Why aren't consumer jetpacks real, even though working jetpacks have been on demo for 100 years? Nobody's made them yet.
You know that 30 foot tall robot that some guy in Japan made for a TV show? Why isn't the American response to it real, even though we have all the same technology that one guy in a garage has? Because nobody's made it yet.
Why isn't a man with one son's daughter real, even though he can have children? Because knowing that something is possible doesn't make it real.
It's very strange to me that you think this is somehow "my definition."
.
> its not "not real" in the same way perpetual motion is not real.
I never said anything about perpetual motion.

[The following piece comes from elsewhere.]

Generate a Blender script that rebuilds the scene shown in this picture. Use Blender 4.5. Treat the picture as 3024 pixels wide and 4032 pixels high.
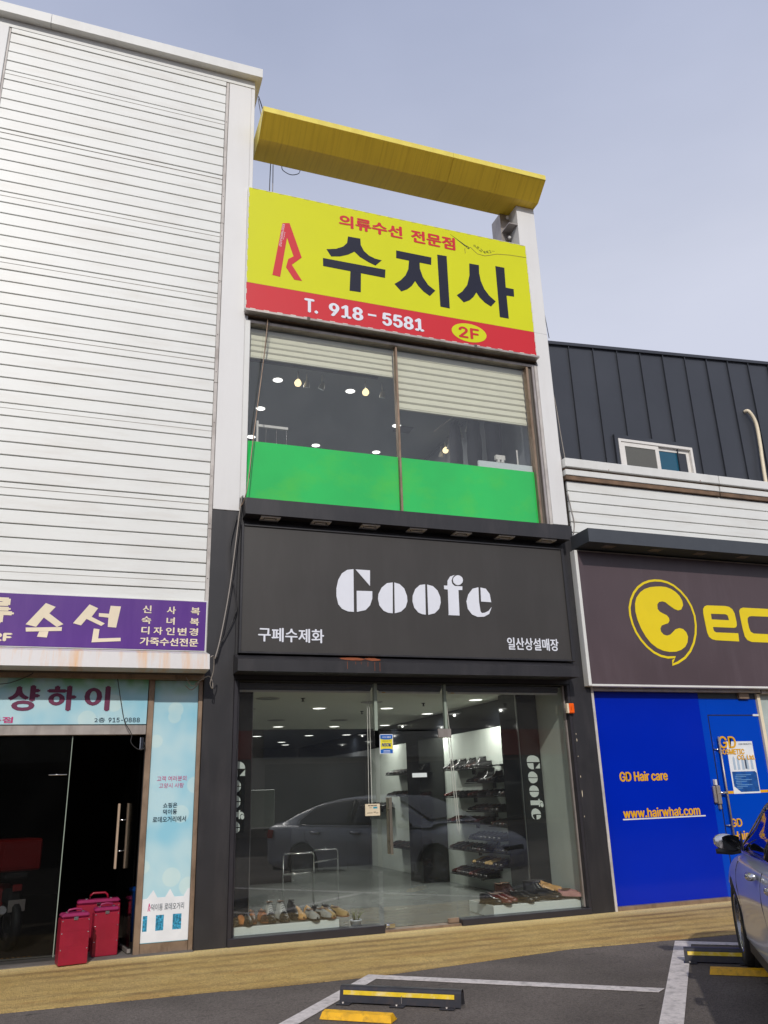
import bpy, bmesh, math, random
from mathutils import Vector, Matrix, geometry
random.seed(7)
for o in list(bpy.data.objects): bpy.data.objects.remove(o)
sc = bpy.context.scene
COL = sc.collection
R = math.radians

# ------------------------------------------------------------------ camera
cam = bpy.data.cameras.new('camera'); co = bpy.data.objects.new('camera', cam); COL.objects.link(co)
cam.sensor_fit = 'VERTICAL'; cam.sensor_height = 36.0; cam.lens = 3204.0114/4032*36.0
cam.clip_start = .05; cam.clip_end = 2000
yaw, pitch, roll = R(20.20051), R(18.99841), R(-1.849179)
cy, sy, cp, sp = math.cos(yaw), math.sin(yaw), math.cos(pitch), math.sin(pitch)
f0 = Vector((sy, cy, 0)); r0 = Vector((cy, -sy, 0)); u0 = Vector((0, 0, 1))
fw = f0*cp+u0*sp; up = -f0*sp+u0*cp
rr = r0*math.cos(roll)+up*math.sin(roll); uu = -r0*math.sin(roll)+up*math.cos(roll)
m = Matrix((rr, uu, -fw)).transposed().to_4x4(); m.translation = Vector((0, -9.601621, 1.5))
co.matrix_world = m; sc.camera = co

# ------------------------------------------------------------------ light
SUN_DIR = Vector((.27, 1.0, -.70)).normalized()          # the way the light travels
sun_el = math.asin(-SUN_DIR.z)
w = bpy.data.worlds.new('World'); sc.world = w; w.use_nodes = True
nt = w.node_tree; nt.nodes.clear(); N = nt.nodes.new; L = nt.links.new
out = N('ShaderNodeOutputWorld'); bg = N('ShaderNodeBackground'); bg.inputs[1].default_value = .109
sky = N('ShaderNodeTexSky'); sky.sky_type = 'NISHITA'; sky.sun_disc = False
sky.sun_elevation = sun_el; sky.sun_rotation = math.atan2(-SUN_DIR.x, -SUN_DIR.y)
sky.air_density = 1.0; sky.dust_density = 2.2; sky.ozone_density = 1.6
tc = N('ShaderNodeTexCoord'); mp = N('ShaderNodeMapping'); mp.inputs['Scale'].default_value = (1.1, 1.1, 3.2)
mp.inputs['Rotation'].default_value = (0, R(14), R(30))
no = N('ShaderNodeTexNoise'); no.inputs['Scale'].default_value = 1.15; no.inputs['Detail'].default_value = 5; no.inputs['Roughness'].default_value = .52
L(tc.outputs['Generated'], mp.inputs[0]); L(mp.outputs[0], no.inputs[0])
ra = N('ShaderNodeMapRange'); ra.inputs[1].default_value = .3; ra.inputs[2].default_value = .75; ra.inputs[3].default_value = -.12; ra.inputs[4].default_value = .12
L(no.outputs[0], ra.inputs[0])
sz = N('ShaderNodeSeparateXYZ'); L(tc.outputs['Generated'], sz.inputs[0])
hz = N('ShaderNodeMapRange'); hz.inputs[1].default_value = .50; hz.inputs[2].default_value = .90; hz.inputs[3].default_value = .93; hz.inputs[4].default_value = .66
L(sz.outputs[2], hz.inputs[0]); ha = N('ShaderNodeMath'); ha.operation = 'ADD'; ha.use_clamp = True; L(hz.outputs[0], ha.inputs[0]); L(ra.outputs[0], ha.inputs[1])
mx = N('ShaderNodeMix'); mx.data_type = 'RGBA'; mx.inputs[7].default_value = (6, 6.3, 7.6, 1)
L(ha.outputs[0], mx.inputs[0])
hc = N('ShaderNodeMix'); hc.data_type = 'RGBA'; hc.inputs[6].default_value = (5.85, 6.15, 7.35, 1); hc.inputs[7].default_value = (4.85, 5.35, 7.3, 1)
hr = N('ShaderNodeMapRange'); hr.inputs[1].default_value = .56; hr.inputs[2].default_value = .86; L(sz.outputs[2], hr.inputs[0]); L(hr.outputs[0], hc.inputs[0]); L(hc.outputs[2], mx.inputs[7]); L(sky.outputs[0], mx.inputs[6]); L(mx.outputs[2], bg.inputs[0]); L(bg.outputs[0], out.inputs[0])
sl = bpy.data.lights.new('sun', 'SUN'); sl.energy = 2.5; sl.angle = R(.9); sl.color = (1, .955, .89)
so = bpy.data.objects.new('sun', sl); COL.objects.link(so); so.rotation_euler = SUN_DIR.to_track_quat('-Z', 'Y').to_euler(); so.location = (-10, -30, 30)
sc.view_settings.view_transform = 'Standard'; sc.view_settings.look = 'None'; sc.view_settings.exposure = 0.0; sc.view_settings.gamma = 1.0
sc.view_settings.use_curve_mapping = False
sc.render.engine = 'CYCLES'; sc.cycles.use_denoising = True; sc.cycles.max_bounces = 8; sc.cycles.transparent_max_bounces = 16
sc.cycles.sample_clamp_indirect = 6; sc.cycles.caustics_reflective = False; sc.cycles.caustics_refractive = False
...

You said "isn't real", that's literally all you said. It's good that you have since clarified what you meant, but next time define what you mean from the start.
Either way the plant in Germany is still operational, the one Audi had. It's operated by Kiwi AG and it's located in Werlte.
> I have to to admit, it's pretty exhausting how solar fans always end up relying on devices that have never been built to explain why they're the right choice
Don't make so many assumptions. Pointing out something exists doesn't really give you any info on whether I am a solar fan or not. It also doesn't mean I believe it is the right choice.
Until you can show me one that's been built, that remains correct.
.
> Either way the plant in Germany is still operational, the one Audi had. It's operated by Kiwi AG and it's located in Werlte.
That's a different plant doing different work in a different city, which was built by different people and never owned by Audi. That plant produces hydrogen from water, not gasoline from air. That plant could never do either half of the work (1. from air, 2. to gasoline) that was being discussed in this thread.
The Audi plant I brought up was in Dresden, on the other side of the country, 350 miles / 550 kilometers away.
.
> Don't make so many assumptions.
Uh.
.
> Pointing out something exists doesn't really give you any info on whether I am a solar fan or not.
That wasn't about you. That was about the ancestor posts I was talking to originally.